Other tales explained how the sky was first pierced by burning embers to become stars or dealt with the nature of dreaming itself and the conundrum as to whether it is when we dream that we are actually alive or whether when we are awake that we are simply part of someone else's dream. 

The fascination with such stories lies in the fact that in so many cultures similar tales occur and the very act of telling stories to explain our world is something which is itself somehow a way of creating a time which is outside "normal time" and a place for dreaming.

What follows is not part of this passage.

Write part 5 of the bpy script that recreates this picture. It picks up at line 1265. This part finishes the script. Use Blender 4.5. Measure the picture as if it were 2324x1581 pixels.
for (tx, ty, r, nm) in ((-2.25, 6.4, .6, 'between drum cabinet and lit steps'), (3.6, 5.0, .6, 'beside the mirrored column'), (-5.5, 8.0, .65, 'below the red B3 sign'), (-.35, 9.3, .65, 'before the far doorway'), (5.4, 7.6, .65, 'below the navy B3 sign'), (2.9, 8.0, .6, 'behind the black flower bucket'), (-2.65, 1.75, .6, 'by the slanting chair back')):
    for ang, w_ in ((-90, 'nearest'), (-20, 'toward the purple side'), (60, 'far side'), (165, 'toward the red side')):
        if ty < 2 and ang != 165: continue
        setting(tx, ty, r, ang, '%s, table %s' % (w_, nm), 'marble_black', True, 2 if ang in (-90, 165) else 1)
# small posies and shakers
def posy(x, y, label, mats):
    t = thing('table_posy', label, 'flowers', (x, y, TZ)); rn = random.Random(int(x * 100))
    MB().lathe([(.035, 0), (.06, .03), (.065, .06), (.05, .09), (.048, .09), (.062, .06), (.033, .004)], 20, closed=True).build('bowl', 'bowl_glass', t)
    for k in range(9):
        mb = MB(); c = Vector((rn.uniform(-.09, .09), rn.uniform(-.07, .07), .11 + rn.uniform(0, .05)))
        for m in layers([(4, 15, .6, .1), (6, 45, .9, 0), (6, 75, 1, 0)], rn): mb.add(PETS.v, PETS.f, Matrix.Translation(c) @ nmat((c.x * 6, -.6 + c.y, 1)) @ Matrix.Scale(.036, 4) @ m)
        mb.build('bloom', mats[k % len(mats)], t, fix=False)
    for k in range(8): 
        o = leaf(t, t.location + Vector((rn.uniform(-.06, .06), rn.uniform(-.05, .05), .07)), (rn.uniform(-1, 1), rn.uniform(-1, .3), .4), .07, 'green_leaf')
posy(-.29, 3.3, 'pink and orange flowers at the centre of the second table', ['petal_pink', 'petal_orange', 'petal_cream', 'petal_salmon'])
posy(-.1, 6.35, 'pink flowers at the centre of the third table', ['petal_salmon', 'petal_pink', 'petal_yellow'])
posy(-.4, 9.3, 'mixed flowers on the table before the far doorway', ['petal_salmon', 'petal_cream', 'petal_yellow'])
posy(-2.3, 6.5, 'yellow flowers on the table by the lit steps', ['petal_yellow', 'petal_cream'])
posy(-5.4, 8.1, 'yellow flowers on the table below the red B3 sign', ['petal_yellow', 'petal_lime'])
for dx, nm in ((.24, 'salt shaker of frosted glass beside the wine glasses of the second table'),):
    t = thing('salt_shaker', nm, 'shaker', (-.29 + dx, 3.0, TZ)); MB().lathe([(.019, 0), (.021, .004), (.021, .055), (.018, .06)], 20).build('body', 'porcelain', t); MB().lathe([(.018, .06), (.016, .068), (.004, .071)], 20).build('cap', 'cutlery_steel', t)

Tales from the Cosmos: Stories of the Night-time Sky, Friends Meeting House:

AS the day darkens and the moon begins to rise, now is the time for dreaming… the opening to this event was immediately evocative, setting the scene for tales of enchantment where anything might happen.

Having seen Cassandra Wye performing earlier in the day to a mixed age audience which contained a number of young children it was particularly intriguing to see how she adapted her style to suit an adult audience.

As anticipated, many of the trademark skills of a good storyteller were still present: the repetition of key phrases, the careful scene setting and the shifting in tone of voice at key moments to prolong tension but what was different was the way in which the stories were told with far more intricacy and poise.

There was a subtleness to each line, a nuance in inflection and a very definite purpose in every gesture which made her completely mesmerising. We often talk about people weaving stories, but in this case it was more like weaving magic as the audience time and again physically were drawn towards her as she spoke as if pulled by invisible cords. 

Undoubtedly a very fine actress, she plays her audience perfectly telling stories with great theatricality and physicality and yet still being able to step out of character to insert modern comic asides without destroying the atmosphere in any way.

Those who still think that "stories" are just something for children really need to see Cassandra Wye in full flow in order to be convinced that there is something in all of us that needs to be told a story and which longs to listen.